● RECORDS TO USE:
════

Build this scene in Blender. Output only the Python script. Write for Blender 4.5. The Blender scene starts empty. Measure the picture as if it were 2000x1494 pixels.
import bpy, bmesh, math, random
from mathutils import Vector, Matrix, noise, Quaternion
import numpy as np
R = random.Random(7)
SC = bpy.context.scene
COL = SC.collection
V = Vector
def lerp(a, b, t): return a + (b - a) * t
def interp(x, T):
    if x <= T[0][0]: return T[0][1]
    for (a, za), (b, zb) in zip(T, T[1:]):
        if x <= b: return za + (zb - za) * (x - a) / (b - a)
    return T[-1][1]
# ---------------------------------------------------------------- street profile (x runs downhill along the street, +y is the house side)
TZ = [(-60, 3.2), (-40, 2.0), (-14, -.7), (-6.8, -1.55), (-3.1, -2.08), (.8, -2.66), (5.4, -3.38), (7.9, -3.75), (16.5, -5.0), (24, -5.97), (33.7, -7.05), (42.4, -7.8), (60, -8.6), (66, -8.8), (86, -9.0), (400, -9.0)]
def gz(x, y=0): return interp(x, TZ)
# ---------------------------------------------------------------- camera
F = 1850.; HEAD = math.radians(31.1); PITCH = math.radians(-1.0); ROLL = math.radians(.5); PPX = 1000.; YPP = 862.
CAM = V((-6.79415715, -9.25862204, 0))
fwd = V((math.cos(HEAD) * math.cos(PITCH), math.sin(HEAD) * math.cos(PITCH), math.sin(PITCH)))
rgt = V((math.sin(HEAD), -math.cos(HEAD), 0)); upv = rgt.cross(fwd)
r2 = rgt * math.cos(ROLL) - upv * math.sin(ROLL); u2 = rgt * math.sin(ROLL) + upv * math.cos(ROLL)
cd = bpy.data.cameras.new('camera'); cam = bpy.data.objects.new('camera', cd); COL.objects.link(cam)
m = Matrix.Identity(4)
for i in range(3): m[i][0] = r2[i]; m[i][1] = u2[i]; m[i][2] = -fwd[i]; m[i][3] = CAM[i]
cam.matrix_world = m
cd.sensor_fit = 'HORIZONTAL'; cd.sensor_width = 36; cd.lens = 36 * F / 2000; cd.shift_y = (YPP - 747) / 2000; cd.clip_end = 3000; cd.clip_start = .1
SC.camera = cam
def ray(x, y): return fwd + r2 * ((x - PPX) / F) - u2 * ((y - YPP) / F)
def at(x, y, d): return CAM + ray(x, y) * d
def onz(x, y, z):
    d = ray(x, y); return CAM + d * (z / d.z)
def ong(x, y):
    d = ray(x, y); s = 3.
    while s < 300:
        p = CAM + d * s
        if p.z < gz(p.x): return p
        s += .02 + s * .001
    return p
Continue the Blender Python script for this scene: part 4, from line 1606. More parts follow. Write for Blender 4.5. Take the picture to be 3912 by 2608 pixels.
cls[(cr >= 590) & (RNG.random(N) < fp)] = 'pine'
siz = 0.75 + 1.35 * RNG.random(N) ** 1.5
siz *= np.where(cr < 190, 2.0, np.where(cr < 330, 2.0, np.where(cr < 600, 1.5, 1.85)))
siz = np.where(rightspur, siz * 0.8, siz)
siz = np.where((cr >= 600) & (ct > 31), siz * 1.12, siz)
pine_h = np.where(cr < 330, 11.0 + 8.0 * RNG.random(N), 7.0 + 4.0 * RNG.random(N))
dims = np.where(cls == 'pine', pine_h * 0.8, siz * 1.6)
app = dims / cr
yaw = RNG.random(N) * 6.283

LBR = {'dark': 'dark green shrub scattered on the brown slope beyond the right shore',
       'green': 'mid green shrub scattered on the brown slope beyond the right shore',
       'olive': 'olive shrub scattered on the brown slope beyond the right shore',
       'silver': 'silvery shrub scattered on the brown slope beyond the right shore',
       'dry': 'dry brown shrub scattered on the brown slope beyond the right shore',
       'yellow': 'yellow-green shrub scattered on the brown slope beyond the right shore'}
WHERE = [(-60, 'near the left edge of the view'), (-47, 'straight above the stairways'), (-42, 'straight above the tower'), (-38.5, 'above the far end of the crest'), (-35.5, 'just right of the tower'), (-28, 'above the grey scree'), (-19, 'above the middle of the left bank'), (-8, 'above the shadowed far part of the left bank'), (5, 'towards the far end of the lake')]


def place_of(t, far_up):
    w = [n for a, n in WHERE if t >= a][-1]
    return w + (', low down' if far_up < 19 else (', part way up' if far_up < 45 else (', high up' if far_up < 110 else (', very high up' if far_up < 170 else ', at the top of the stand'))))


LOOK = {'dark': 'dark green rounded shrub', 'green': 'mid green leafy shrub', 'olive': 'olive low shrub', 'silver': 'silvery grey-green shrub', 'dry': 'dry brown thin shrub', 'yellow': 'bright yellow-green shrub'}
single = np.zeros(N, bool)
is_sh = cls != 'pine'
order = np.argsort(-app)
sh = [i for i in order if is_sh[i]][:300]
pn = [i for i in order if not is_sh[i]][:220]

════

● TASK PROMPT: Each line above must be reproduced exactly as it stands.

● CORRECT OUTPUT:
Build this scene in Blender. Output only the Python script. Write for Blender 4.5. The Blender scene starts empty. Measure the picture as if it were 2000x1494 pixels.
import bpy, bmesh, math, random
from mathutils import Vector, Matrix, noise, Quaternion
import numpy as np
R = random.Random(7)
SC = bpy.context.scene
COL = SC.collection
V = Vector
def lerp(a, b, t): return a + (b - a) * t
def interp(x, T):
    if x <= T[0][0]: return T[0][1]
    for (a, za), (b, zb) in zip(T, T[1:]):
        if x <= b: return za + (zb - za) * (x - a) / (b - a)
    return T[-1][1]
# ---------------------------------------------------------------- street profile (x runs downhill along the street, +y is the house side)
TZ = [(-60, 3.2), (-40, 2.0), (-14, -.7), (-6.8, -1.55), (-3.1, -2.08), (.8, -2.66), (5.4, -3.38), (7.9, -3.75), (16.5, -5.0), (24, -5.97), (33.7, -7.05), (42.4, -7.8), (60, -8.6), (66, -8.8), (86, -9.0), (400, -9.0)]
def gz(x, y=0): return interp(x, TZ)
# ---------------------------------------------------------------- camera
F = 1850.; HEAD = math.radians(31.1); PITCH = math.radians(-1.0); ROLL = math.radians(.5); PPX = 1000.; YPP = 862.
CAM = V((-6.79415715, -9.25862204, 0))
fwd = V((math.cos(HEAD) * math.cos(PITCH), math.sin(HEAD) * math.cos(PITCH), math.sin(PITCH)))
rgt = V((math.sin(HEAD), -math.cos(HEAD), 0)); upv = rgt.cross(fwd)
r2 = rgt * math.cos(ROLL) - upv * math.sin(ROLL); u2 = rgt * math.sin(ROLL) + upv * math.cos(ROLL)
cd = bpy.data.cameras.new('camera'); cam = bpy.data.objects.new('camera', cd); COL.objects.link(cam)
m = Matrix.Identity(4)
for i in range(3): m[i][0] = r2[i]; m[i][1] = u2[i]; m[i][2] = -fwd[i]; m[i][3] = CAM[i]
cam.matrix_world = m
cd.sensor_fit = 'HORIZONTAL'; cd.sensor_width = 36; cd.lens = 36 * F / 2000; cd.shift_y = (YPP - 747) / 2000; cd.clip_end = 3000; cd.clip_start = .1
SC.camera = cam
def ray(x, y): return fwd + r2 * ((x - PPX) / F) - u2 * ((y - YPP) / F)
def at(x, y, d): return CAM + ray(x, y) * d
def onz(x, y, z):
    d = ray(x, y); return CAM + d * (z / d.z)
def ong(x, y):
    d = ray(x, y); s = 3.
    while s < 300:
        p = CAM + d * s
        if p.z < gz(p.x): return p
        s += .02 + s * .001
    return p
Continue the Blender Python script for this scene: part 4, from line 1606. More parts follow. Write for Blender 4.5. Take the picture to be 3912 by 2608 pixels.
cls[(cr >= 590) & (RNG.random(N) < fp)] = 'pine'
siz = 0.75 + 1.35 * RNG.random(N) ** 1.5
siz *= np.where(cr < 190, 2.0, np.where(cr < 330, 2.0, np.where(cr < 600, 1.5, 1.85)))
siz = np.where(rightspur, siz * 0.8, siz)
siz = np.where((cr >= 600) & (ct > 31), siz * 1.12, siz)
pine_h = np.where(cr < 330, 11.0 + 8.0 * RNG.random(N), 7.0 + 4.0 * RNG.random(N))
dims = np.where(cls == 'pine', pine_h * 0.8, siz * 1.6)
app = dims / cr
yaw = RNG.random(N) * 6.283

LBR = {'dark': 'dark green shrub scattered on the brown slope beyond the right shore',
       'green': 'mid green shrub scattered on the brown slope beyond the right shore',
       'olive': 'olive shrub scattered on the brown slope beyond the right shore',
       'silver': 'silvery shrub scattered on the brown slope beyond the right shore',
       'dry': 'dry brown shrub scattered on the brown slope beyond the right shore',
       'yellow': 'yellow-green shrub scattered on the brown slope beyond the right shore'}
WHERE = [(-60, 'near the left edge of the view'), (-47, 'straight above the stairways'), (-42, 'straight above the tower'), (-38.5, 'above the far end of the crest'), (-35.5, 'just right of the tower'), (-28, 'above the grey scree'), (-19, 'above the middle of the left bank'), (-8, 'above the shadowed far part of the left bank'), (5, 'towards the far end of the lake')]


def place_of(t, far_up):
    w = [n for a, n in WHERE if t >= a][-1]
    return w + (', low down' if far_up < 19 else (', part way up' if far_up < 45 else (', high up' if far_up < 110 else (', very high up' if far_up < 170 else ', at the top of the stand'))))


LOOK = {'dark': 'dark green rounded shrub', 'green': 'mid green leafy shrub', 'olive': 'olive low shrub', 'silver': 'silvery grey-green shrub', 'dry': 'dry brown thin shrub', 'yellow': 'bright yellow-green shrub'}
single = np.zeros(N, bool)
is_sh = cls != 'pine'
order = np.argsort(-app)
sh = [i for i in order if is_sh[i]][:300]
pn = [i for i in order if not is_sh[i]][:220]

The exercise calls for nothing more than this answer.